Maintaining continuous coverage is critical. If your current carrier non-renews your policy, begin shopping for replacement coverage at least 45 days before the renewal date. Most states require insurers to provide 30–60 days' notice before non-renewal, giving you a narrow window to secure new coverage and transfer the SR-22 filing without a lapse. Even one day without an active SR-22 on file triggers a state notification and often results in immediate license suspension for your teen and a reset of the three-year requirement period.
When Your Teen Can Take Over the SR-22 Independently
Once your teen turns 18, they can legally enter into an insurance contract and file an SR-22 in their own name. This does not happen automatically — it requires your teen to purchase their own policy, request the SR-22 filing from their new carrier, and ensure the filing is active with the state before you cancel the SR-22 on your policy.
The transfer process typically takes 7–14 days. Your teen's new carrier submits the SR-22 to the state DMV, which updates its records to show the new filing source.

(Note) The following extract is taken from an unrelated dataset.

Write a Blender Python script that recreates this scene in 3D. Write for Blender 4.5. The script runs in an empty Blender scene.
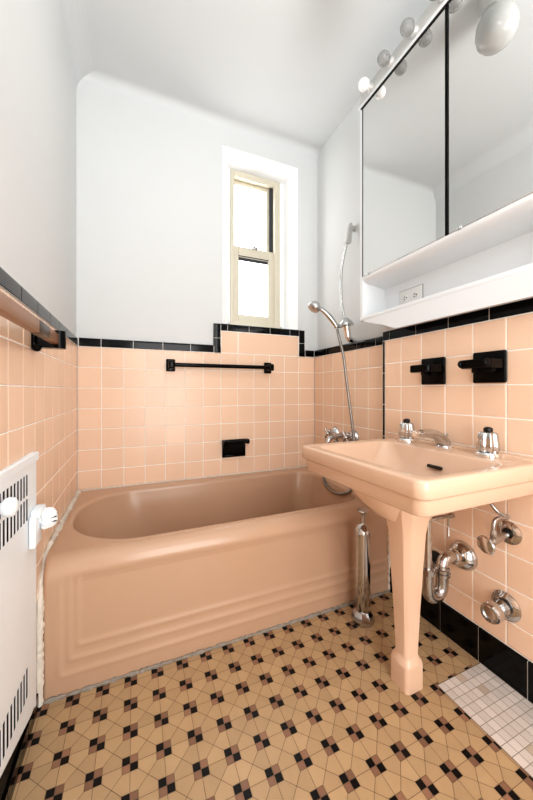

Only after the state confirms the new SR-22 is active should you notify your carrier to cancel the SR-22 on your policy. Reversing this order — canceling your SR-22 before the new one is confirmed — creates a coverage gap that resets the requirement period.
Transferring the SR-22 to your teen's independent policy removes the filing obligation and violation surcharge from your policy, but it does not remove the teen from your policy if they still live at home and have access to household vehicles. Most insurers require all household members of driving age to be listed on the policy as either rated drivers or excluded drivers. Excluding your teen eliminates their portion of the premium but also means no coverage applies if they drive any household vehicle, even in an emergency.